Восстание Монмута[367]
показало, что у протестантизма есть народная, хотя и не всеобщая, поддержка. Сила девиза «папству – нет» собирала толпы, однако никогда – весь народ. Скорее, здесь можно говорить о городской толпе, которая была подвержена тем же эпидемиям мелочных заблуждений, какие сегодня сенсационная журналистика вызывает в городских толпах. Одной из тогдашних страшилок (чтобы не называть ее подлинным именем – «ложь») был «папистский заговор» – буря, осторожно развеянная Карлом II[368]. Другой была «Сказка о грелке, или фальшивом наследнике престола» – буря, которая в итоге смела Якова II [369].Последний удар, говоря по чести, вряд ли произошел бы без участия одного из тех нелогичных, но совершенно очаровательных местных обычаев, к которым так склонна английская натура. Спор вокруг церкви Англии и тогда, и сейчас отличается от большинства подобных споров в одном важном пункте. Это не спор об учреждении – каким оно должно быть, или каким образом его следует преобразовать. Это спор о том, чем же учреждение является. Одну партию и тогда, и сейчас заботит только то, что церковь была католической, другую – что она стала протестантской. То, что случилось с англичанами, совершенно непредставимо в отношении шотландцев или ирландцев. Массы обычных людей полюбили англиканскую церковь, так и не решив, чем же она является.
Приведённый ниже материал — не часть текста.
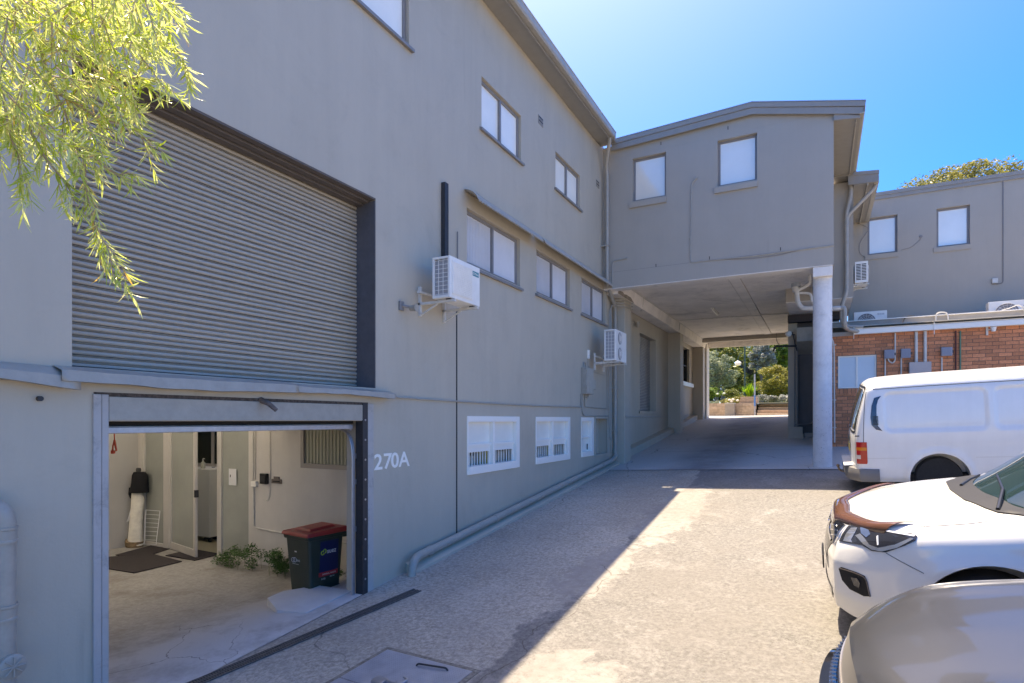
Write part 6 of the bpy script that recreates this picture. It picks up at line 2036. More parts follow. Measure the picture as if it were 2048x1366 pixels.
for (a, b, py) in spec:
    pa, pb = c_(a, py, 7.3), c_(b, py, 7.3); cc_ = (pa + pb) / 2; r_ = (pb - pa).length / 2
    for k in range(n):
        an = 2 * PI * k / n; V.append(Vector((cc_.x + r_ * math.cos(an), cc_.y + r_ * .75 * math.sin(an), cc_.z)))
for i in range(len(spec) - 1):
    for k in range(n): F.append((i * n + k, i * n + (k + 1) % n, (i + 1) * n + (k + 1) % n, (i + 1) * n + k))
F.append(tuple(range(n))); F.append(tuple((len(spec) - 1) * n + k for k in range(n)))
MB().add(V, F).build('torso', mat('calico', (.78, .74, .58), .8, var=.05), df, smooth=True)
MB().tube([c_(427, 938, 7.3), c_(427, 934, 7.3)], .03, 10).build('neck_knob', M_DKSTEEL, df)
MB().tube([c_(428, 1009, 7.3), (c_(428, 1009, 7.3).x, 7.3, GF + .05)], .015, 8).build('pole', M_DKSTEEL, df)
MB().lathe([(0, GF), (.18, GF), (.16, GF + .03), (.03, GF + .06), (0, GF + .06)], (c_(428, 1009, 7.3).x, 7.3, 0), 16).build('base', M_DKSTEEL, df)
def bag(px, py, r_, m_, label, nm='bag'):
    q_ = c_(px, py, 7.2); mb = MB(); V = []; F = []
    for i in range(9):
        for k in range(14):
            ph_ = PI * i / 8; a = 2 * PI * k / 14; rr = r_ * (1 + .14 * math.sin(3 * a + i) + .1 * math.sin(5 * a - 2 * i))
            V.append((q_.x + rr * math.sin(ph_) * math.cos(a), q_.y + rr * .6 * math.sin(ph_) * math.sin(a), q_.z + rr * .8 * math.cos(ph_)))
    for i in range(8):
        for k in range(14): F.append((i * 14 + k, i * 14 + (k + 1) % 14, (i + 1) * 14 + (k + 1) % 14, (i + 1) * 14 + k))
    tag(mb.add(V, F).build(nm, m_, None, smooth=True), label, 'bag', 'bags on the shop floor')
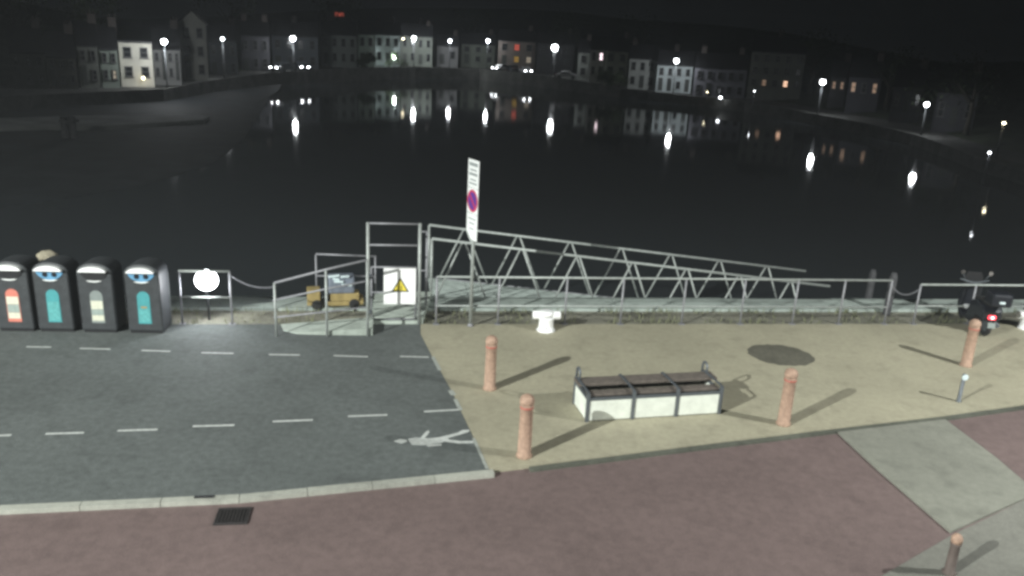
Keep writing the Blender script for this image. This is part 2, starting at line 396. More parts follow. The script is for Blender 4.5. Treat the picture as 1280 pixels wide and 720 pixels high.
# shore mud, added and stretched out, toned like the water to hide lamp reflections
mb = MB(); tp = [(px, shore(px)[0] - .5) for px in (-400, -250, -100, 0, 100, 200, 270, 320, 350)]
vs = []
bt = [(-400, 330), (-250, 300), (-100, 278), (0, 268), (100, 258), (190, 240), (256, 214), (306, 178), (338, 122)]
for px, D in tp: v = bearing(px); vs.append((v.x * D, v.y * D, WZ + .35))
for k in (.5, .05):
    for (px, D), q in zip(tp, bt):
        v = bearing(px); e = at(*q, WZ); d_ = Vector((v.x * D, v.y * D, 0)).lerp(Vector((e.x, e.y, 0)), 1 - k)
        vs.append((d_.x + random.uniform(-.4, .4), d_.y + random.uniform(-.6, .6), WZ + (.14 if k == .5 else .03)))
for q in bt: e = at(*q, WZ); vs.append((e.x, e.y, WZ - .25))
nn = len(tp); mb.add(vs, [(i * nn + k, i * nn + k + 1, (i + 1) * nn + k + 1, (i + 1) * nn + k) for i in range(3) for k in range(nn - 1)])
struct('reflection_hiding_mud', mb, M['hidingmud'])
# mudflat out on the left
mb = MB(); top = [(-140, 158), (-60, 153), (0, 151), (45, 149.5), (90, 147.5), (150, 146.5), (210, 147), (250, 148.5), (262, 151)]
bot = [(258, 157), (225, 161), (180, 165), (120, 167.5), (60, 168), (0, 170), (-60, 172), (-140, 176)]
pts = [at(x, y, WZ) for x, y in top + bot]; pts = [(p.x + random.uniform(-.3, .3), p.y + random.uniform(-.5, .5)) for p in pts]
cx = sum(p[0] for p in pts) / len(pts); cy = sum(p[1] for p in pts) / len(pts)
ntp = len(top); vs = [(x, y, WZ - .1) for x, y in pts]
ins = []
for i, p in enumerate(pts):
    j = len(pts) - 1 - i; q = pts[min(max(j, 0), len(pts) - 1)]
    ins.append((p[0] * .82 + q[0] * .18, p[1] * .82 + q[1] * .18, WZ + .42))
vs += ins; nn = len(pts)
mb.add(vs, [(i, (i + 1) % nn, (i + 1) % nn + nn, i + nn) for i in range(nn)] + [tuple(range(nn, 2 * nn))])
struct('mudflat', mb, M['mud'])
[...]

Ее влияние сильно отличалось от влияния средневековой церкви. Маколей посвятил несколько страниц своего исторического труда доказательствам того, что англиканское священство в обществе XVII века было не более чем верхним слоем государственных служащих. Возможно, он прав; однако он не увидел, что это была выродившаяся формула куда более демократического священства Средних веков. К священнику тогда не относились как к джентльмену, зато к крестьянину могли относиться как к священнику. В Англии и тогда, и теперь многих радует народное представление, что священничество выше светской знатности.
В общем, в те годы национальная церковь была действительно национальной – может быть, интеллектуально расплывчатой, зато эмоционально яркой. Именно поэтому, когда Яков II поставил под угрозу это учреждение, он столкнулся с реакцией куда более народной, нежели привычное самодовольство вигов в парламенте.
Тут надо припомнить обстоятельство, которое обычно забывается. Я имею в виду вот что: влияние, называемое «папским», тогда вполне серьезно рассматривалось как революционная угроза. Иезуиты казались англичанам не просто заговорщиками, но разновидностью анархистов. Их абстрактные размышления пугали англичан, а уж абстрактные размышления таких иезуитов, как Суарес[370]
, были близки к самым крайним доктринам демократии и другим вещам, о которых в Англии даже не мечтали.Последние предложения Стюартов в области веротерпимости казались большинству населения столь же холодными и пустынными, как постулаты атеизма. Единственными англичанами XVII века, имевшими отношение к туманным абстракциям, были квакеры. Уютное английское согласие дрогнуло, когда иезуиты и квакеры ударили по рукам. Чтобы две этих философских крайности встретились, требовалось нечто большее, чем интриги Стюартов – хотя бы потому, что эти крайности были философскими. Тем не менее обстоятельства подтолкнули изнывавшего от скуки, но обладающего чувством юмора Карла II к союзу с утонченным и независимым духом Уильямом Пенном[371]
.Большая часть Англии была встревожена стюартовскими идеями веротерпимости, поскольку они выглядели слишком теоретическими и поэтому странными. Они опережали свой век и казались слишком утонченными и даже бесплотными на фоне его сгущенной атмосферы. В своей привязанности к материальному англичане испытывали ненависть к папству – пусть маниакальную, но искреннюю. Государство, как мы видим, надолго было превращено в давильню – машину пыток, нацеленную на католических священников и сочувствующих им. Говоря об этом времени, многие вспоминают об отмене Нантского эдикта[372]
, но английские преследователи католиков никогда не были столь терпимы: у них не нашлось эдикта ни для прекращения гонений, ни для его отмены. Однако в те времена английские преследователи, равно как и французы, по крайней мере угнетали меньшинство.